If you apply this criterion consistently, nobody would be allowed to protest anything
If I may this does not apply here. The tweet was formulated as "Since issue X is more important than our tweets etc." so the criticism of "Also issue Y was more important" is not baseless.

This would not apply if they just supported the cause, or even decided to join the protest. For how international it can be the rust organization is intrinsically based in the US so it is understandable why they might want to make a statement about the current events.

Nevertheless the criticism has a basis in how the tweet was formulated, as the way it was written transforms a perfectly reasonable position of "we cannot and shouldn't fight every battle" into "that other issue was less important".

I would say this was a case where a bad argument was worse than no argument.

Just to repeat myself one more time if the tweet was only "In support of current protests we chose to stop tweeting until further notice" then your comment would be completely right.

I interpreted OP in the following way - US influence on tech shoehorn their politics in every other place. If something happens in Syria or other third world countries, it won't get recognition or will inconvenience people outside of their countries. So I am guessing OP is upset about that. I do think US influence on tech to this degree is bad given the recent years and political environment. Most of the web is controlled by US companies and affects people living in other countries.

I have seen a few mobs attacking people from other countries because they couldn't get the current political environment in US. And why would they? They don't live in the US and thus don't get everything happening in US.

I'm not sure what the problem is. No one can be can make a statement about any bad thing unless they make statements about about all bad things equally?
How about as part of the tech world you are part of the global community.

If you think "taking a stand against X is more important than sharing tech knowledge" then it needs be well thought out before you shut down your global "sharing tech knowledge" over that issue.

Or people like me think you are just part of the vileness the makes Twitter work where everyone is just part of the lynch mob, without thought jumping on, looking for outrage, and a reason to hurt people rather than help people.

Absolutely, and this occurs all the time.
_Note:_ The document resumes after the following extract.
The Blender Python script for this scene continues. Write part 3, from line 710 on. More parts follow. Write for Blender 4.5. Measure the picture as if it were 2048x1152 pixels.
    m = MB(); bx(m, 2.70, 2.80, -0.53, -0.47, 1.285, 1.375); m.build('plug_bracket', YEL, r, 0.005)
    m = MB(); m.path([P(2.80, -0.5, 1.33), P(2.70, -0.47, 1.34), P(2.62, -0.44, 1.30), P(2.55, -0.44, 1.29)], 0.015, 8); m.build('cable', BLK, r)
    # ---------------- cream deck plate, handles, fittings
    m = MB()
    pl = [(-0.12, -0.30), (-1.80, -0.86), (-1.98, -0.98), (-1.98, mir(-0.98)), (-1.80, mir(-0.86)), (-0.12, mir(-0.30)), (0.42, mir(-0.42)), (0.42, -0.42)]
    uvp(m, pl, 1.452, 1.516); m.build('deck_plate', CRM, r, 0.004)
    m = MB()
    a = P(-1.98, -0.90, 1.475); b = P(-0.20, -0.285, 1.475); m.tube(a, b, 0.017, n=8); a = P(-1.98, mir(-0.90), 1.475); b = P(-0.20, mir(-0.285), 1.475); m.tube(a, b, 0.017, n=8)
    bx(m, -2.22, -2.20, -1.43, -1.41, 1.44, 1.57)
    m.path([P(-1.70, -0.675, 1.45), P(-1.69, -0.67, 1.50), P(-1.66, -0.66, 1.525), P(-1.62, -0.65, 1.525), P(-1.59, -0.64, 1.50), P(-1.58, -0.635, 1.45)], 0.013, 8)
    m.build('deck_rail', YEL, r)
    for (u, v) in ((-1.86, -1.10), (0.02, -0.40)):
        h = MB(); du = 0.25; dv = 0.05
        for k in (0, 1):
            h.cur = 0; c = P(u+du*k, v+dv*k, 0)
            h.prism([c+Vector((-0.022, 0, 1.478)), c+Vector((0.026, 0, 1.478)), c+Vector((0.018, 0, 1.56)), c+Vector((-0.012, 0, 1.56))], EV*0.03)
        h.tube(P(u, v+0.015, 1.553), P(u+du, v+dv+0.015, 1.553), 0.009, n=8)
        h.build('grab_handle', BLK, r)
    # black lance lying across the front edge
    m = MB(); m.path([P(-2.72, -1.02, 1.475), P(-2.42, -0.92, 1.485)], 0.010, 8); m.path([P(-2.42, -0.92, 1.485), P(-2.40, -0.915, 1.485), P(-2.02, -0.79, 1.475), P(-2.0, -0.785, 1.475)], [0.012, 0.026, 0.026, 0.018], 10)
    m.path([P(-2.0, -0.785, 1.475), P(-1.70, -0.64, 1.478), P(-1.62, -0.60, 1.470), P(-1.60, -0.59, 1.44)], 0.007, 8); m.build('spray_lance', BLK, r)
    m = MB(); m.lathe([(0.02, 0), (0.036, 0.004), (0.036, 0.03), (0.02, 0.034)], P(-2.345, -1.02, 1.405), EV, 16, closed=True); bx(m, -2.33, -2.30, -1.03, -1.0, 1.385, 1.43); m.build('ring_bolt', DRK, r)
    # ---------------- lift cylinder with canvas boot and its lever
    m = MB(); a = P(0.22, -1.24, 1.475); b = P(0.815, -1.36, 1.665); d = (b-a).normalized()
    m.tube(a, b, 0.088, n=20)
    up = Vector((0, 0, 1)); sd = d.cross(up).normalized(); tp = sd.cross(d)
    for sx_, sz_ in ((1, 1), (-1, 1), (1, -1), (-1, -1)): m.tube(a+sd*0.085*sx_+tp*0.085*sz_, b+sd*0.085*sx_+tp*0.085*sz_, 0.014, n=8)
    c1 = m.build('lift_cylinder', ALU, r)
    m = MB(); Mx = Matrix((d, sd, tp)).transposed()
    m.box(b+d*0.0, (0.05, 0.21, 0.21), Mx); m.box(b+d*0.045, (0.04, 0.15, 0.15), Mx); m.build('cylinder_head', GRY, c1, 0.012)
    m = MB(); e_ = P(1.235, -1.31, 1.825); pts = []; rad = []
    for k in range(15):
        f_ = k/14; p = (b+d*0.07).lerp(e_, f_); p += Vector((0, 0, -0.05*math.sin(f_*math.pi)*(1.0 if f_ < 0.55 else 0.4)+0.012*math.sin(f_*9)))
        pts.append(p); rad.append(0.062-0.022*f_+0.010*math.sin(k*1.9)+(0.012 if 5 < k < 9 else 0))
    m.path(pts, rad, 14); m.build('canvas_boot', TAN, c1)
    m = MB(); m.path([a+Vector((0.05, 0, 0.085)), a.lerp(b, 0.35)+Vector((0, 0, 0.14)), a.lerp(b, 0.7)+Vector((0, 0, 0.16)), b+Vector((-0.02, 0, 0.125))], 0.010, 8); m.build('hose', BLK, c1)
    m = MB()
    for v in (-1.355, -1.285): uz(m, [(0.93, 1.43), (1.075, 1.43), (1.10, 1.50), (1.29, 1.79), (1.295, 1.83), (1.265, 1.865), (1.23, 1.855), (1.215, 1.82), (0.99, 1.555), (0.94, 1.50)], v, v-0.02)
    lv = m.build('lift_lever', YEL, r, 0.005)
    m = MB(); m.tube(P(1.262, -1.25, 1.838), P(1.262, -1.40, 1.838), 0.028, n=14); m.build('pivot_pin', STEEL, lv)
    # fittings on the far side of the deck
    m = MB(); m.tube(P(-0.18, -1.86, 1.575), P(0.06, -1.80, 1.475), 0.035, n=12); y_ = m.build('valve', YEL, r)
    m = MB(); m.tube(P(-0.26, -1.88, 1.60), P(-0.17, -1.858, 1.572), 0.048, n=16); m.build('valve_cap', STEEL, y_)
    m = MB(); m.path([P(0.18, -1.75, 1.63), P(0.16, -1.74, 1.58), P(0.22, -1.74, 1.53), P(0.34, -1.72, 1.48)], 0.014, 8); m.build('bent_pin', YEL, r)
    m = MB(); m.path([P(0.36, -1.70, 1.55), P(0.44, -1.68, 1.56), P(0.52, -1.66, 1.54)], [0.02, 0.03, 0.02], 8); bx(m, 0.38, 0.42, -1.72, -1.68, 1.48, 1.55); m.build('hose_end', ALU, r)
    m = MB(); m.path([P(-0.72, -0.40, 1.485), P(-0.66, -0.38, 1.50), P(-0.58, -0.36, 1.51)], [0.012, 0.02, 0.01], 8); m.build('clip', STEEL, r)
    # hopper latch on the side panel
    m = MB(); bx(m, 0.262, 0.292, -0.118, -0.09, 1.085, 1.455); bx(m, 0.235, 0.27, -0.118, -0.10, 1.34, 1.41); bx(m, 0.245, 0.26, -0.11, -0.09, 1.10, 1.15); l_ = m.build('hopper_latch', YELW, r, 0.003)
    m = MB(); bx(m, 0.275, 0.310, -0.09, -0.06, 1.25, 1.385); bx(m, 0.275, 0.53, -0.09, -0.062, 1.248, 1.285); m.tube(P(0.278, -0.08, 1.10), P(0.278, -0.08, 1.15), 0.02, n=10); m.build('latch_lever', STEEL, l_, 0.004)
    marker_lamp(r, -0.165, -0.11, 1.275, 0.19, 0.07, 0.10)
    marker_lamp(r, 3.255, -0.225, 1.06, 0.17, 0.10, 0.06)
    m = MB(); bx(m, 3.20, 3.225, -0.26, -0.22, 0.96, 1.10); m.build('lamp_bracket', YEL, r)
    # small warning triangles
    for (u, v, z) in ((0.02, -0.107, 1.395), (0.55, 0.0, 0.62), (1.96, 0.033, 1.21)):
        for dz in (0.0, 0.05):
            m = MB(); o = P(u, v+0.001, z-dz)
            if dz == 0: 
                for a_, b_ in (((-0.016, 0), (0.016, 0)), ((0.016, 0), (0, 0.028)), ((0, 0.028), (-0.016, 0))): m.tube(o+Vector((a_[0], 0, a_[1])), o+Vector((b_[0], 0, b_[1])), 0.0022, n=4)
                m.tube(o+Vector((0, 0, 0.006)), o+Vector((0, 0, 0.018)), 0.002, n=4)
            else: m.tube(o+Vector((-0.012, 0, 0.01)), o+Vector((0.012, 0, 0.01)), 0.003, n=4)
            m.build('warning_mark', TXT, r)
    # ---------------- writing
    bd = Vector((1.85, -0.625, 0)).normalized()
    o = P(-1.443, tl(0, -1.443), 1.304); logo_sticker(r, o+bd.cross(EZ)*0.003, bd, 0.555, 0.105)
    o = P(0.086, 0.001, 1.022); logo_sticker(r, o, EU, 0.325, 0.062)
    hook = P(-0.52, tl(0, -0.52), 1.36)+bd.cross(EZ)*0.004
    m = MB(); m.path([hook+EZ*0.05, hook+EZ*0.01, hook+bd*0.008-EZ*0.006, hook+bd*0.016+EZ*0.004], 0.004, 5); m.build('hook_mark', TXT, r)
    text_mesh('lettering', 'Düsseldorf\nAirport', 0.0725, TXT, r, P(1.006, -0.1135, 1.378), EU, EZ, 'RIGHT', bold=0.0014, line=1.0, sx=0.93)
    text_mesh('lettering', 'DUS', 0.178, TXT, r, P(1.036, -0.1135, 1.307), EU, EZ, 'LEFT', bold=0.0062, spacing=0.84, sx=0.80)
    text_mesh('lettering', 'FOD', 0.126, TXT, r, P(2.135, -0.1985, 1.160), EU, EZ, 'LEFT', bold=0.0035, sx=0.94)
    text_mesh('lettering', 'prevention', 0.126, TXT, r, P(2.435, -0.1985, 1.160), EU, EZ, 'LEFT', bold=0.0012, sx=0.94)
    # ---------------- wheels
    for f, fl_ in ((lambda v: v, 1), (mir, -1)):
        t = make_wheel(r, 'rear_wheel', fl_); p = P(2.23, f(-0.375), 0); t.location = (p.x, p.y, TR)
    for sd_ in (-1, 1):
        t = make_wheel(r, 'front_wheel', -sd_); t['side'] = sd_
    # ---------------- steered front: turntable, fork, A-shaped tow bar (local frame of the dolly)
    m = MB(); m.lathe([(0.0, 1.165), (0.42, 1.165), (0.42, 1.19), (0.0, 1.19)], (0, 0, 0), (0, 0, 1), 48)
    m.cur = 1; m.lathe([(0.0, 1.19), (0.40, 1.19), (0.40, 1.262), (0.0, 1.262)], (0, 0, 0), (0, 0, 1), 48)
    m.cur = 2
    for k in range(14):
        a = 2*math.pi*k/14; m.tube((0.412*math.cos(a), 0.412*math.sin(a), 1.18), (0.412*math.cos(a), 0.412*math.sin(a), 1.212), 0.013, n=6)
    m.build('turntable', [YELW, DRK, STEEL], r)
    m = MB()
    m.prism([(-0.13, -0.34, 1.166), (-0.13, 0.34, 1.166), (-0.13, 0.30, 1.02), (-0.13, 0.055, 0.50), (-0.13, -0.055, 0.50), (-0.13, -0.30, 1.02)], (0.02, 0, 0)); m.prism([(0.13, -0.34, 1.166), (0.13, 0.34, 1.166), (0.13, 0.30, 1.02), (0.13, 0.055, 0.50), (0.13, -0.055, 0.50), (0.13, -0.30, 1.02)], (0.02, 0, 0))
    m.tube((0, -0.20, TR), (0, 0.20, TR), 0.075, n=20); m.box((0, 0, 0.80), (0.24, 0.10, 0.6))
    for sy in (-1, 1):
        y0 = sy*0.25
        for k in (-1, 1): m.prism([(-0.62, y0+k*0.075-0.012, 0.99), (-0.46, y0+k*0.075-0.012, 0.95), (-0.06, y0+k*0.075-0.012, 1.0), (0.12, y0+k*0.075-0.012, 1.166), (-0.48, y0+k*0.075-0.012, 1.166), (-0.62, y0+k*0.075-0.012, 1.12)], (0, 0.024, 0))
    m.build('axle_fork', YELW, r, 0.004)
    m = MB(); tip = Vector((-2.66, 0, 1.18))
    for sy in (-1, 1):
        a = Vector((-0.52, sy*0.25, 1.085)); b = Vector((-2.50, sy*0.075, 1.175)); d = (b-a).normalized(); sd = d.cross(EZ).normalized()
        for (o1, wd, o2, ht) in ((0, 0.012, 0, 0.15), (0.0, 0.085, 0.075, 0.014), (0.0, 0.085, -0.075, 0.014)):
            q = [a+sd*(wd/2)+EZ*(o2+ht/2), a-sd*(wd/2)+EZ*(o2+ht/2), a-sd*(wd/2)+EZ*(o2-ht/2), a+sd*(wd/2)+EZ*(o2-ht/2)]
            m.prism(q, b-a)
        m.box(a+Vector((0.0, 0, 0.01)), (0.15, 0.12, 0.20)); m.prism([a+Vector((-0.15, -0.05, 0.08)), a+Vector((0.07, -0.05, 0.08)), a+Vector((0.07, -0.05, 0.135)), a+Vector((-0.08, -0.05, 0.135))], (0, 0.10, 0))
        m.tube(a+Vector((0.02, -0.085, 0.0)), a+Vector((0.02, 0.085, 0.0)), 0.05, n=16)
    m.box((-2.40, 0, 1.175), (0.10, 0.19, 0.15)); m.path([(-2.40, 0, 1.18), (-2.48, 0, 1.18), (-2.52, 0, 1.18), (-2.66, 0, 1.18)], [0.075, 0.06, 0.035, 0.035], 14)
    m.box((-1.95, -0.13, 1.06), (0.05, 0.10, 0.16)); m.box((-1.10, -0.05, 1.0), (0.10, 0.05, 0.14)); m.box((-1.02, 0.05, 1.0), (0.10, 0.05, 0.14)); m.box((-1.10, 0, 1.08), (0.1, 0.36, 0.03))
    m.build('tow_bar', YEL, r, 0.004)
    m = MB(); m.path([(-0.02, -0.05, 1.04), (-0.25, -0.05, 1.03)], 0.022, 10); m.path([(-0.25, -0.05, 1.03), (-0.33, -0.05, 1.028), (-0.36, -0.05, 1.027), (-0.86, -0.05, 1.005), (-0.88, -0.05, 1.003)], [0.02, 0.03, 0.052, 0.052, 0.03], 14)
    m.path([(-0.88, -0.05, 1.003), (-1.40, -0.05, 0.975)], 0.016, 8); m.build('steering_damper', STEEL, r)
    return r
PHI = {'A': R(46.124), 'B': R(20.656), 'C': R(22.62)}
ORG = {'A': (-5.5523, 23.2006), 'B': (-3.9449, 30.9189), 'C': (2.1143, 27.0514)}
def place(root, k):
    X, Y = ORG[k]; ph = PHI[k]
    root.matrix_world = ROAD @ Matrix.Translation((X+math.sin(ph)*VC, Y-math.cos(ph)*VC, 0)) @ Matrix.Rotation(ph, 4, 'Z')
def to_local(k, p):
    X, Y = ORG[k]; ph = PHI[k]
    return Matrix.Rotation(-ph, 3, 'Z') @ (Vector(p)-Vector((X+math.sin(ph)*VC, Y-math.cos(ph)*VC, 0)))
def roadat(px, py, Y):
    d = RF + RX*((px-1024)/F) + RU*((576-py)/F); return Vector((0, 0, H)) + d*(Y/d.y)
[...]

Something happens in the US especially, but perhaps also Western Europe and it is spun into a huge issue. Something worse happens somewhere and it is barely reported, if at all.

This is the sad irony of making a huge fuss of "black lives matters" when really they (or non-Armerican/non-Western) don't. What matters is the American village.
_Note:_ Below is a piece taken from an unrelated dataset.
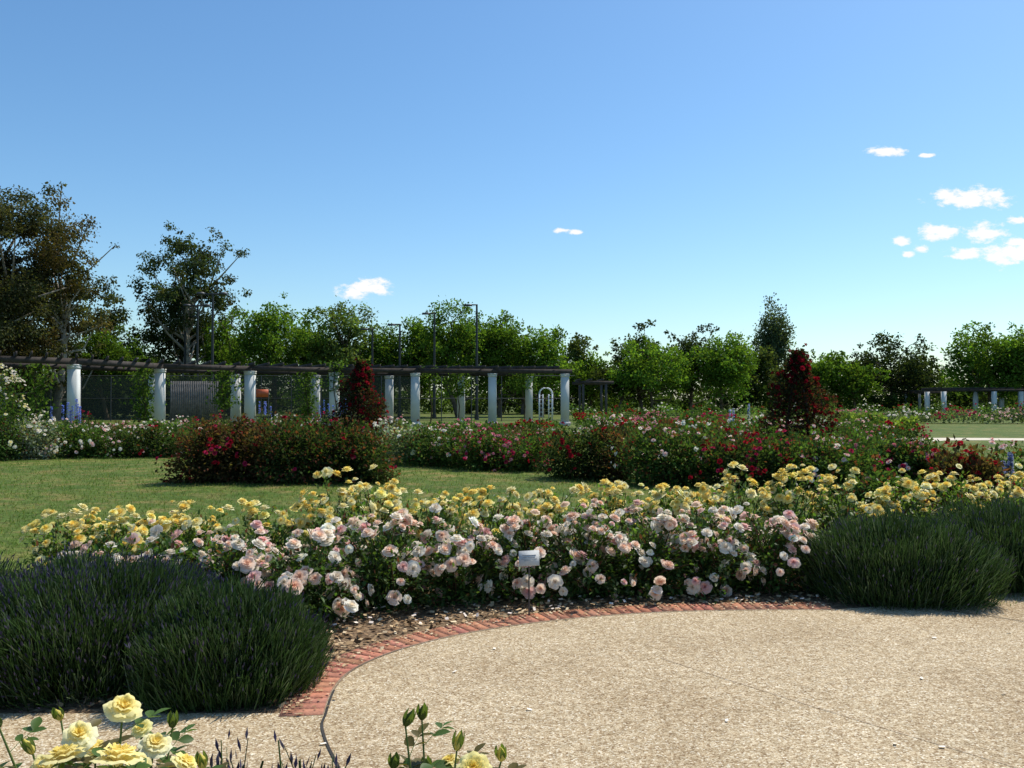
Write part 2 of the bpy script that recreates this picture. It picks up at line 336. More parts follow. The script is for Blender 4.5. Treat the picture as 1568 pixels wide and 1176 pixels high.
# ---------------------------------------------------------------- foreground roses
def fg_rose(name,X,Y,tips,seed):
    r=np.random.default_rng(seed);mb=MB()
    Lf=[];Lq=[]
    nv=5
    prof=[0.02,.2,.3,.3,.2,.0]
    for i,w in enumerate(prof):
        v=i/nv;Lf+= [(-w,v,.10*w*3-.12*v*v),(0,v,-.12*v*v),(w,v,.10*w*3-.12*v*v)]
    for i in range(nv):
        b=i*3;Lq+=[(b,b+3,b+4,b+1),(b+1,b+4,b+5,b+2)]
    Lf=np.array(Lf);Lq=np.array(Lq)
    for (px,py,d,kind,s) in tips:
        tip=np.array([XD(px,d),d,ZD(py,d)]);base=np.array([X+r.normal()*.05,Y+r.normal()*.05,0])
        ctl=base+(tip-base)*np.array([.5,.5,.6]);t=np.linspace(0,1,9)[:,None]
        P=(1-t)**2*base+2*t*(1-t)*ctl+t*t*tip
        mb.tube(P,np.linspace(.006,.0022,9),6,(.10,.14,.045),2)
        for q in range(9):
            tt=.5+.5*q/9.5+r.normal()*.01;p=(1-tt)**2*base+2*tt*(1-tt)*ctl+tt*tt*tip
            a=q*2.4+r.random();dr=np.array([math.cos(a),math.sin(a),.35]);dr/=np.linalg.norm(dr)
            ll=.09*(1.25-.45*tt)
            mb.tube([p,p+dr*ll*.5+UP*.004,p+dr*ll],[.0012,.001,.0006],4,(.10,.13,.04),2)
            side=np.cross(dr,UP);side/=np.linalg.norm(side)
            pos=[];dd=[]
            for f,sg in ((1,0),(.9,1),(.9,-1),(.5,1),(.5,-1)):
                pos.append(p+dr*ll*f);dd.append(dr*.6+side*sg*.9 if sg else dr)
            pos=np.array(pos);dd=np.array(dd)+r.normal(size=(5,3))*.15
            red=tt>.8 and r.random()<.5
            cc=np.array([.12,.10,.03]) if red else np.array([.07,.13,.028])
            mb.inst(Lf,Lq,pos,dd,UP+r.normal(size=(5,3))*.3,r.uniform(.03,.045,5),cc*(.8+.4*r.random((5,1))),0)
        dv=nrm(np.array([r.normal()*.35,-.3+r.normal()*.3,1]))
        if kind=='bloom':
            V,Q,W=FH;V=V*(1+r.normal(size=V.shape)*.035)*np.array([1+r.normal()*.08,1+r.normal()*.1,1+r.normal()*.08])
            add_flowers(mb,r,tip[None],dv[None],s,(.92,.85,.46) if r.random()<.6 else (.92,.89,.62),(.92,.74,.20),(V,Q,W))
            mb.inst(Lf*np.array([.6,1,1]),Lq,np.repeat(tip[None]-dv*.005,5,0),np.array([[math.cos(i*1.256),math.sin(i*1.256),-.2] for i in range(5)]),np.repeat(UP[None],5,0),.03,(.08,.14,.03),0)
        else:
            P=tip+dv*np.linspace(0,.042,7)[:,None]
            mb.tube(P,np.array([.004,.009,.011,.010,.008,.004,.0008]),8,(.85,.72,.2) if kind=='budy' else (.09,.13,.03),1 if kind=='budy' else 0)
            for i in range(5):
                a=i*1.256;mb.inst(Lf*np.array([.45,1,1]),Lq,(tip+np.array([math.cos(a),math.sin(a),0])*.005)[None],(dv+.25*np.array([math.cos(a),math.sin(a),0]))[None],np.array([[math.cos(a),math.sin(a),0.1]]),.045,(.09,.13,.03),0)
    return mb.build(name,[M_leaf,M_petal,M_stem],smooth=True)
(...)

This is virtue-signalling and will actually anger, as it always does, many who are not part of the worthy few.

You should try not to be easily swayed by whataboutism.
So, if YOUR family members were being hunted and murdered by a gang of thugs who operate with impunity, you would be wrong to be angry and fed up, as the 10th cousin of yours gets shot by this gang?

Why would this be about "being cool" and not the rage of being constantly targeted and NO systemic change since the Jim Crow law era?

It's been the same since Emmett Till, and frankly, your reaction is a bit hard to believe. Can a human truly be ignorant of the facts on the ground in the USA of being black or white and the differing treatment you get?

I'll wager that you don't watch CNN, as you smell a little Foxy, but they had 2 reporter crews on the ground 1 block apart in Minneapolis, and the black anchor and his crew got arrested ON-AIR, and the white guys crew got politely asked to move after their credentials were checked.